On 1 Oct 2011, at 03:42, Maidak Alexander J wrote:

>>> I have a T5240 running Solaris 10u9 (144488-07) and using java "1.6.0_23".  
>>> Doing a simple "/bin/java -version" is terribly slow and and takes many
>>> seconds (12-30+).  Looking at the startup with truss I see, it hang for 
>>> many seconds on:
>>> 
>>> open64("/dev/dtrace/helper", O_RDWR)            = 3
>> 
>> Can you post a snippet of 'truss -d' output surrounding the
>> open64()?
> 
> 0.5686 open64("/dev/dtrace/helper", O_RDWR)            = 3
> 49.5328 ioctl(3, (('d'<<24)|('t'<<16)|('h'<<8)|3), 0xFFBFEC18) = 0

By default, a library containing a USDT provider will offer the
corresponding DOF, stored in one of its ELF sections, to the
kernel's DTrace framework. It will do so whether or not any of the
probes are to be instrumented; the mechanism involves code
insinuated into the object's _init() during compilation with
'dtrace -G'.

I suspect that you are witnessing libjvm.so supplying the hotspot
provider and the jstack() action. You should be able to confirm
this by running 'pstack' against the process during the time that
it appears to be hanging; you should see this library's _init()
near the top of the stack. I would then be interested in verifying
that the same library is in use on your unaffected machines.

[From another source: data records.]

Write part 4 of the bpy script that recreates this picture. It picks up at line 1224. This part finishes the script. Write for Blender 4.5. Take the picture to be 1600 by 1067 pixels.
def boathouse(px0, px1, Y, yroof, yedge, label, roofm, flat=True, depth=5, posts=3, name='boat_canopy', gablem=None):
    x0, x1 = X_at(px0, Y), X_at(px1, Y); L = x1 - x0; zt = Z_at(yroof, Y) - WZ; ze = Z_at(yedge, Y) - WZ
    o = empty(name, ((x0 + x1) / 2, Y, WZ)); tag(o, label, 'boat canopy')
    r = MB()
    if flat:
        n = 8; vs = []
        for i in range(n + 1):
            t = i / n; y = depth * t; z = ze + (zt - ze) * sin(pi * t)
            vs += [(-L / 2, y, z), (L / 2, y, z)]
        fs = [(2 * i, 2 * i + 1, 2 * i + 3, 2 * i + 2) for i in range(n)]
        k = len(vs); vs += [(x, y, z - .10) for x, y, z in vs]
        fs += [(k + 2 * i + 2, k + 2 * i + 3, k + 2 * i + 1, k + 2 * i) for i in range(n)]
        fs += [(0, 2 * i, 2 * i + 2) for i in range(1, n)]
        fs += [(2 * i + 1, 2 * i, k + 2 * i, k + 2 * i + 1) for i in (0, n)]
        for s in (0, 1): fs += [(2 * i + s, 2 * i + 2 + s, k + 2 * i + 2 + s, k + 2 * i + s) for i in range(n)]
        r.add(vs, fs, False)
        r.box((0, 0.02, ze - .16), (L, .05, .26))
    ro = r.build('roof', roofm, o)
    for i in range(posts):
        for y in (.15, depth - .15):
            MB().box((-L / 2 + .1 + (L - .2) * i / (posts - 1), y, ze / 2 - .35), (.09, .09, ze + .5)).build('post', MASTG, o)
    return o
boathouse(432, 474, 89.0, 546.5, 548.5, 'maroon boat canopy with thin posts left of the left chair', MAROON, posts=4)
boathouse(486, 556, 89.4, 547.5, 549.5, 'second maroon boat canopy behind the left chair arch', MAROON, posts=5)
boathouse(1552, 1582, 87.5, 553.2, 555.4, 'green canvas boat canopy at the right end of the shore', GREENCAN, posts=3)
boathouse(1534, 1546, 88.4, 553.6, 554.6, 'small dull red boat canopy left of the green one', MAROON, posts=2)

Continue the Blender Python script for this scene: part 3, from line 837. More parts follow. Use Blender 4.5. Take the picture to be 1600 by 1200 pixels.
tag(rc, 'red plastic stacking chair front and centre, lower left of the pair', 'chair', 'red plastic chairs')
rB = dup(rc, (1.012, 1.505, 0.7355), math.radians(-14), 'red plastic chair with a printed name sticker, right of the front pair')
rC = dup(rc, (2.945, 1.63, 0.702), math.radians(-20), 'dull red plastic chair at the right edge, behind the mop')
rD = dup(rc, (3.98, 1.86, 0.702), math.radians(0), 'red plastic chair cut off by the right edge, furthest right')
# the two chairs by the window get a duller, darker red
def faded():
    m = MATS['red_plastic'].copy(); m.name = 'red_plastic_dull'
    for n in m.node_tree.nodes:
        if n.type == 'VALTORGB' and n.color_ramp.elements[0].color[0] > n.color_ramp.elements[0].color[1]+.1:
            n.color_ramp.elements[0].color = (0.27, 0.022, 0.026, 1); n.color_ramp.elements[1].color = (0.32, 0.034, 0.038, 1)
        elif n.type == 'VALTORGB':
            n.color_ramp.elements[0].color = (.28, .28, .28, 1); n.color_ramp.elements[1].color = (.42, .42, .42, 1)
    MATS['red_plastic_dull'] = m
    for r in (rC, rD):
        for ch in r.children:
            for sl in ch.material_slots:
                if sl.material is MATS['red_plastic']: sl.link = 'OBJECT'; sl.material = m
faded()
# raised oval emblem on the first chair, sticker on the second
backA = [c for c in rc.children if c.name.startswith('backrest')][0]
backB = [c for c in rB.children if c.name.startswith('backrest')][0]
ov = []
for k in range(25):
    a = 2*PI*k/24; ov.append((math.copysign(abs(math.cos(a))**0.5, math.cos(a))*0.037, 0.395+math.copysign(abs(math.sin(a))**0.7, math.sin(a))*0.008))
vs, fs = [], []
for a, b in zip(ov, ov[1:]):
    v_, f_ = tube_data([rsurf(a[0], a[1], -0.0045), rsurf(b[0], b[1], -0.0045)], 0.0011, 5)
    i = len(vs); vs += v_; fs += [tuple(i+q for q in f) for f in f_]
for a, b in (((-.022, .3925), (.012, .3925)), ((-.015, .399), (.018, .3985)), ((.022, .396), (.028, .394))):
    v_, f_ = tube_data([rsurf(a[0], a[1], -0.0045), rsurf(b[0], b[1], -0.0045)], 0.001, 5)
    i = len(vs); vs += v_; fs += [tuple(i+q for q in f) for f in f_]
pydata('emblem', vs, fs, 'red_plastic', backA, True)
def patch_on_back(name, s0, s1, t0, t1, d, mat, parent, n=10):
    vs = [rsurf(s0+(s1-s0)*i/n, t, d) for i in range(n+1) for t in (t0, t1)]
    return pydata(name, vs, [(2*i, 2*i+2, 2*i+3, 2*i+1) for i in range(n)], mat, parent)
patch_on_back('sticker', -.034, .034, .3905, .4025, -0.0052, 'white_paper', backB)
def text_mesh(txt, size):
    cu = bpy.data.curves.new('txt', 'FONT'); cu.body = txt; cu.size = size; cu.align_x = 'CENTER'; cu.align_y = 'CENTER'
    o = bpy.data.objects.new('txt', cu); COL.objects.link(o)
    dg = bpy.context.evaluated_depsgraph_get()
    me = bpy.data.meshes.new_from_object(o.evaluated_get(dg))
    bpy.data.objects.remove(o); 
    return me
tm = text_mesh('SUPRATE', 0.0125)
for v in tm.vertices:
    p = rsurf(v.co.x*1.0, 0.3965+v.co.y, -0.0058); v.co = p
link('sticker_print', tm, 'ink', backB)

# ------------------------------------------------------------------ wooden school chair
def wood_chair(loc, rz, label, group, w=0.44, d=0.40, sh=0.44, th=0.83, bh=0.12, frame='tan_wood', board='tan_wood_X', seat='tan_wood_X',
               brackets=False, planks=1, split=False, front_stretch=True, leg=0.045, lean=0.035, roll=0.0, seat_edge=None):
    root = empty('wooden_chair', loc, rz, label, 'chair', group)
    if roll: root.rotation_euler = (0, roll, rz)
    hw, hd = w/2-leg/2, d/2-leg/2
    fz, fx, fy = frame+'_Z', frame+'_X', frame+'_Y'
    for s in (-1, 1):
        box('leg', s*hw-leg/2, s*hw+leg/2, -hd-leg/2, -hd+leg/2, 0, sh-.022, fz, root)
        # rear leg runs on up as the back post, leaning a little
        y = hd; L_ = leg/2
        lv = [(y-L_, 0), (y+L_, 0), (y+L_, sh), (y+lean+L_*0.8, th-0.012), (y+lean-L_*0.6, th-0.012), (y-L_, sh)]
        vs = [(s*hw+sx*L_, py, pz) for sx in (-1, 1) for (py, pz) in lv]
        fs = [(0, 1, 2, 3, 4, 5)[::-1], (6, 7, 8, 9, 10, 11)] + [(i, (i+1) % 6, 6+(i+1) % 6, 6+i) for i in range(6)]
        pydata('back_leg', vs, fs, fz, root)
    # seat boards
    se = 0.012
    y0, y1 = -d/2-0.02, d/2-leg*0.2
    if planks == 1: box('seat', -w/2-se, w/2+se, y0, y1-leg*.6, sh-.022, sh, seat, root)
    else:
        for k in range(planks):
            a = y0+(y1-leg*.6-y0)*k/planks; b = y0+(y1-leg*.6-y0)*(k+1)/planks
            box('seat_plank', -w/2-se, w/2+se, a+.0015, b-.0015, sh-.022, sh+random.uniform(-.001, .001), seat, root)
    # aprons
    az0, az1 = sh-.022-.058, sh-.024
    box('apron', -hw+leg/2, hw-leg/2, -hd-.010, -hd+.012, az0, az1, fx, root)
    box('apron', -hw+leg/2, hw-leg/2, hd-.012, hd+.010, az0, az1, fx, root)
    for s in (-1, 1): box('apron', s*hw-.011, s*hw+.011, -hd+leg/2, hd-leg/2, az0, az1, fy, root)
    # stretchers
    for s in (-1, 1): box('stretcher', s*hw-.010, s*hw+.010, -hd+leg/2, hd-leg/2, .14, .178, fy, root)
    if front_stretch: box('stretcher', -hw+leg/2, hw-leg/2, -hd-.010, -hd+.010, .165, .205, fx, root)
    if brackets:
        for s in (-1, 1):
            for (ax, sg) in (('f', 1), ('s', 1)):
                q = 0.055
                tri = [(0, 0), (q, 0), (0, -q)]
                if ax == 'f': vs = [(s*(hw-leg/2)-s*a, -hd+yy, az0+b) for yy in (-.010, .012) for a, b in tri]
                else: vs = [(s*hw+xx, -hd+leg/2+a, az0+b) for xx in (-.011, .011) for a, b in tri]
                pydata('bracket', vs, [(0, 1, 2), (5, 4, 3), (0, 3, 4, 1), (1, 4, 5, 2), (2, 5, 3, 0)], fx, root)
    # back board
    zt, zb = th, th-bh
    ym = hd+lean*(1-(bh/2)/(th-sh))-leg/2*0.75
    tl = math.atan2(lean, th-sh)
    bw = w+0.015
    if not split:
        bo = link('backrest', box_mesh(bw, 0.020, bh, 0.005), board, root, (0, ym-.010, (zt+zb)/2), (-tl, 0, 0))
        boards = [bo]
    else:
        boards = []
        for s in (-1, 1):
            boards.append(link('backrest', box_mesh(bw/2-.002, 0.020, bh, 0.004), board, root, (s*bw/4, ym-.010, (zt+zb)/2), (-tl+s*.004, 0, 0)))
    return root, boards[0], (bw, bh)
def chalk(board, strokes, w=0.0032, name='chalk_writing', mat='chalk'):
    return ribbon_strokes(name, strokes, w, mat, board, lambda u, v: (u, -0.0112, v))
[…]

For short-lived processes with a lot of DOF the behaviour
described above may well result in unacceptable performance. The
solution is to regenerate the offending library with dtrace's
(undocumented) "lazyload" option.  In the meantime, setting
DTRACE_DOF_INIT_DISABLE, as you have done, has (if I remember
correctly) precisely the same result. Note that deferred loading
of the DOF introduces a subtle change in behaviour for libjvm.so:
the jstack() action won't work unless you attempt to instrument a
pid or USDT probe in the java process.